Recently, a news story ran about a free lunch program that has been going on at St. Augustine by the Sea Catholic Church in Waikiki for the last 50 years. The lunch generally serves houseless individuals.
According to the story, the mayor and several police majors (dressed in blue), met with the priest of St. Augustine’s and asked him to discontinue the lunch. Apparently, the priest agreed.
I’m sure the mayor and the majors and the priest were motivated by only the highest principles.
Quite likely the mayor has been pressured by the hotel and tourist industries because St. Augustine’s is right in the middle of our tourist mecca of Waikiki.

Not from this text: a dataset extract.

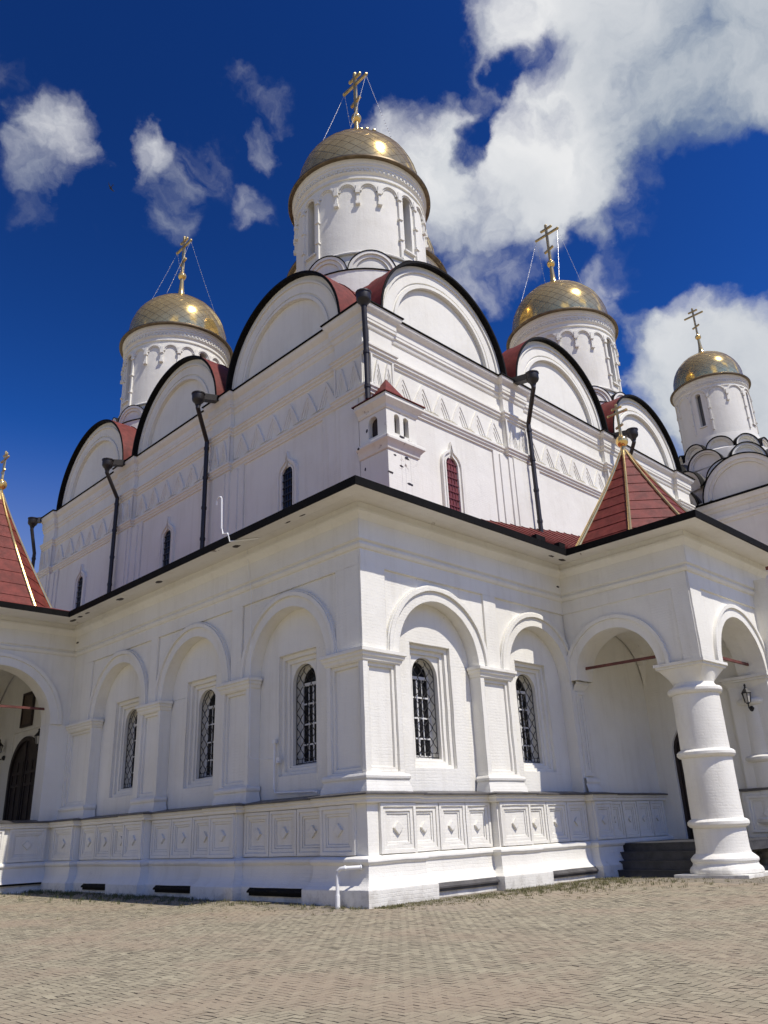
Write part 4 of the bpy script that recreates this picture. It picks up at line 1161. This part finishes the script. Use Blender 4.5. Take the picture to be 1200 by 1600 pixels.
# ================================================================== DOWNPIPES
def downpipe(valley, hopper, knee, foot, label):
    o = thing('downpipe', foot, label, 'downpipe', 'dark rain pipes of the church roof')
    v, h, k, f = map(Vector, (valley, hopper, knee, foot))
    b = MB(); b.bar(v+Vector((0, 0, .0)), h+Vector((0, 0, .08)), .17, .15); b.build('gutter', 'brownpipe', o, smooth=0)
    b = MB(); b.lathe(h.x, h.y, [(.12, h.z-.38), (.16, h.z-.26), (.26, h.z-.16), (.29, h.z-.08), (.29, h.z+.17), (.32, h.z+.19), (.32, h.z+.24), (.26, h.z+.24), (.26, h.z+.0)], 14); b.build('hopper', 'brownpipe', o)
    b = MB(); p = [h-Vector((0, 0, .30)), h-Vector((0, 0, .50)), k+Vector((0, 0, .1)), k-Vector((0, 0, .25)), f]
    b.tube(p, .105, 12)
    z = k.z-.2
    while z > f.z+.4:
        q0 = f.lerp(k, (z-f.z)/max(.1, k.z-f.z)); b.tube([q0, q0-Vector((0, 0, .12))], .128, 12); z -= 1.5
    b.build('pipe', 'brownpipe', o)
    return o
def onx(px, x):
    d = skyray(*px); return CAM+d*((x-CAM.x)/d.x)
def ony(px, y):
    d = skyray(*px); return CAM+d*((y-CAM.y)/d.y)
P_ = MY-.50; Q_ = MX-.50
downpipe((13.62, 4.3, 21.1), (13.62, 2.62, 20.72), (14.35, P_, 18.9), (14.35, P_, 13.0), 'dark rain pipe on the sunlit wall between the first and second gables')
downpipe((22.45, 4.3, 21.1), (22.4, 2.55, 20.70), (23.0, P_, 18.9), (23.0, P_, 12.5), 'dark rain pipe mostly hidden behind the right red tent roof')
downpipe((4.7, 13.8, 21.1), (2.98, 13.8, 20.62), (Q_, 14.55, 18.9), (Q_, 14.55, 12.9), 'dark rain pipe on the shaded wall next to the largest gable')
downpipe((4.7, 22.9, 21.1), (3.08, 22.9, 20.6), (Q_, 23.35, 18.9), (Q_, 23.35, 12.9), 'dark rain pipe on the shaded wall between the middle and far gables')
downpipe((4.7, 33.6, 21.1), (3.55, 33.9, 20.7), (Q_, 34.2, 18.7), (Q_, 34.2, 12.9), 'dark rain pipe at the far left end of the church')
downpipe((4.7, 4.3, 21.2), (3.85, 3.46, 20.85), (4.12, 3.70, 18.9), (4.12, 3.70, 16.6), 'dark rain pipe running down the near corner of the church behind the turret')

# ================================================================== CHAPEL BEYOND
CP = thing('chapel', (37.4, 3.5, 0), 'smaller white chapel at the far right with tiers of rounded gables and one gold dome', 'chapel')
XC = 33.0
CL = lambda u, d, z: (XC-d, u, z)
b = MB(); b.rect(CL, -9, 8.2, 0, 19.9, 0); b.rect(lambda u, d, z: (u, 8.2+d, z), XC, 44, 0, 20, 0); b.rect(lambda u, d, z: (u, -9-d, z), XC, 46, 0, 20, 0)
cpath = [(XC, -8.2), (XC, 9)]
b.sweep(R, cpath, [(0, 18.2), (.07, 18.25), (.07, 18.4), (.14, 18.45), (.14, 18.6), (0, 18.7)])
b.sweep(R, cpath, [(0, 19.0), (.1, 19.1), (.1, 19.25), (.2, 19.3), (.26, 19.45), (.26, 19.62), (0, 19.7)])
b.build('wall', 'white', CP)
b = MB(); b.sweep(R, cpath, [(.26, 19.60), (.34, 19.62), (.34, 19.72), (-.3, 19.82)]); b.build('cornice_flashing', 'black', CP)
b = MB(); b.box(R, XC+.4, 44, -8, 9, 19.6, 20.0); b.build('roof', 'red', CP)
def kok(m, uc, zc, r, back=2.5):
    g = MB(); g.halfdisc(m, uc, zc, r*.80, -.12, 20); g.ring(m, uc, zc, r*.80, r*.88, -.3, .0, n=20, ends=False); g.ring(m, uc, zc, r*.88, r, -.3, .09, n=20, ends=False)
    o = g.build('gable', 'white', CP)
    e = MB(); e.ring(m, uc, zc, r, r+.065, -.3, .15, n=24); e.build('gable_edge', 'black', o)
    f = MB(); A = [pi*k/20 for k in range(21)]; f.grid([[m(uc+(r+.07)*cos(a), -.2-back*j, zc+(r+.07)*sin(a)) for a in A] for j in range(2)]); f.build('gable_roof', 'ledge', o)
kok(CL, 1.35, 19.8, 2.42, 4); kok(CL, 5.85, 19.8, 1.62, 3); kok(CL, -3.6, 19.8, 2.42, 4)
AX, AY = 37.3, 3.63
b = MB(); b.lathe(AX, AY, [(3.7, 19.5), (3.7, 22.3), (3.0, 22.6), (3.0, 23.7), (2.55, 24.0), (2.45, 25)], 32); b.build('drum_base', 'white', CP)
for tier, (rr, z, r, n, o_) in enumerate(((3.85, 21.1, 1.42, 8, .5), (3.35, 22.55, 1.10, 8, 0), (2.72, 23.75, .82, 10, .5))):
    for k in range(n):
        a = 2*pi*(k+o_)/n
        if cos(a-rad(206)) < -.35: continue
        nx, ny = cos(a), sin(a)
        m_ = lambda u, d, z, nx=nx, ny=ny, rr=rr: (AX+nx*(rr+d)-ny*u, AY+ny*(rr+d)+nx*u, z)
        kok(m_, 0, z, r, 1.4)
put_drum(AX, AY, 'chapel', R0=3.3, zb=24.35, S=.715, narc=12, nkok=10, kok=False, wins=(0, 3, 6, 9), nd=24, chains=False, parent=CP, off=0.0)

# ================================================================== SMALL THINGS
b = MB(); X_ = -.84
b.tube([(X_, .19, .0), (X_, .185, .72), (X_+.005, .16, .82), (X_+.02, .09, .87), (X_+.05, .0, .88), (-.46, -.26, .885)], .044, 12)
b.tube([(X_, .19, .0), (X_, .19, .32)], .058, 12); b.tube([(X_+.05, .0, .88), (X_+.085, -.022, .88)], .058, 12); b.tube([(-.50, -.235, .885), (-.47, -.254, .885)], .058, 12)
tag(b.build('drain_pipe', 'pvc'), 'white bent plastic drain pipe at the foot of the near corner', 'pipe')
b = MB(); b.tube([(.34, 4.2, 4.15), (.34, 4.2, 2.86), (.33, 4.12, 2.76), (.25, 2.35, 2.70), (.15, 2.05, 2.66)], .032, 8); b.box(L, 4.13, 4.27, -.40, -.30, 4.12, 4.22)
tag(b.build('conduit_pipe', 'pvc'), 'thin white pipe running down beside the shaded window nearest the corner', 'pipe')
b = MB(); b.tube([(-.66, 3.75, 10.06), (-1.0, 4.25, 10.055), (-1.2, 4.5, 10.05), (-1.215, 4.55, 10.2), (-1.215, 4.60, 10.34), (-1.17, 4.92, 10.42), (-1.17, 5.02, 10.62), (-1.18, 5.06, 11.6)]+[(-1.18, 5.20+.14*cos(a)*-1, 11.62+.14*sin(a)) for a in (0.3, .9, 1.57, 2.2, 2.9)]+[(-1.18, 5.36, 11.52)], .024, 8)
tag(b.build('hooked_rod', 'pvc'), 'thin white rod with a hooked top standing on the gallery eave', 'rod')
cb = thing('cable', (0, 4.8, 3.6), 'thin white cable hanging from the eave beside the largest shaded arch', 'cable')
b = MB(); b.tube([(-.27, 4.93, 10.1), (-.16, 4.93, 9.3), (-.10, 4.88, 8.7), (-.10, 4.82, 5.0), (-.10, 4.79, 3.8), (-.02, 4.75, 3.74), (.40, 4.6, 3.72), (.42, 4.1, 3.68)], .009, 6); b.build('wire', 'pvc', cb)
b = MB(); b.box(L, 3.98, 4.12, -.42, -.34, 3.58, 3.72); b.lathe(.33, 4.05, [(.001, 3.55), (.05, 3.56), (.05, 3.62), (.001, 3.63)], 8); b.build('junction_box', 'sash', cb)
# swallow
bd = thing('bird', (0, 0, 0), 'small dark bird flying in the blue sky at left', 'bird')
b = MB()
b.tube([(-.16, 0, 0), (-.08, 0, .0), (.02, 0, .01), (.10, 0, .015), (.15, 0, .02)], [.006, .028, .036, .026, .004], 8)
b.build('body', 'bird', bd)
for sg in (-1, 1):
    wv = MB(); pts = [(.07, sg*.02, .02), (.09, sg*.13, .06), (.02, sg*.27, .04), (-.10, sg*.36, .0), (-.02, sg*.22, .03), (-.03, sg*.02, .01)]
    wv.face(pts); wv.face([(x, y, z-.008) for x, y, z in pts])
    for i in range(len(pts)):
        p, q_ = pts[i], pts[(i+1) % len(pts)]; wv.face([p, q_, (q_[0], q_[1], q_[2]-.008), (p[0], p[1], p[2]-.008)])
    wv.build('wing', 'bird', bd)
tl = MB(); tl.bar((-.12, .0, 0), (-.30, .05, 0), .012, .004); tl.bar((-.12, .0, 0), (-.30, -.05, 0), .012, .004); tl.build('tail', 'bird', bd)
bd.location = CAM + skyray(173, 293)*58
bd.rotation_euler = (rad(55), rad(15), rad(100))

The police majors, already struggling with decades of being understaffed, are now faced with an explosion of the chronically houseless, many addicted to drugs while others struggle with mental illness. I’m sure the majors were just looking out for their officers.
And the priest also probably felt that he was simply obeying government officials, as Saint Paul commands in Romans chapter 13.
And yet.
Were those actions by the mayor, the majors and the priest consistent with the Christian faith that so many in our community profess?
In Matthew’s gospel, Jesus tells a parable of the weeds and the wheat.
A parable that makes the piercingly difficult point that when it comes to knowing who is good and what is evil, we very often get it wrong. Especially when our choices are grounded in preserving our own self-interest.
When we put economic well-being ahead of human need, we almost always get it wrong.
For many, the cornerstone of how we are to live our faith is spelled out when Jesus tells the parable of the last judgment.
In that parable all people are gathered before the king and separated, like sheep from the goats.
And the questions asked are not about your doctrine or creed, but about how you cared for (or didn’t care for) the hungry, the naked, the outcast.
The point of the parable is that if you want to meet Jesus, you shall find him in the face of the hungry, the naked and the prisoner. You’ll find him within and among the despised.
And if you treat the hungry and the naked and the despised with contempt, then you are actually treating Jesus with contempt.
And here’s the thing.
I am sure that most folks who read that news article about the mayor and the majors and the priest nodded their heads in agreement with what the mayor and the majors and the priest ended up doing.
I am sure that most good church-going Christians nodded their heads with approval, all for the same or similar reasons that motivated the mayor and the majors and the priest.
But then, here comes that pesky Jesus.
And wouldn’t you know it, but almost every time we say that we know what is good and what is bad, Jesus comes along and says: “You’ve got it exactly backwards.”
Perhaps we only need to ask ourselves, with whom would Jesus be standing that day when the mayor and the majors and the priest met to talk at the church?
Would Jesus have been in that meeting with the mayor and the majors and the priest, insisting that the lunch be closed down?
Or would Jesus have been standing in line — waiting for that sandwich, waiting for that cold drink?
The question, it seems to me, answers itself.
The Rev. David J. Gierlach is rector at St. Elizabeth’s Episcopal Church.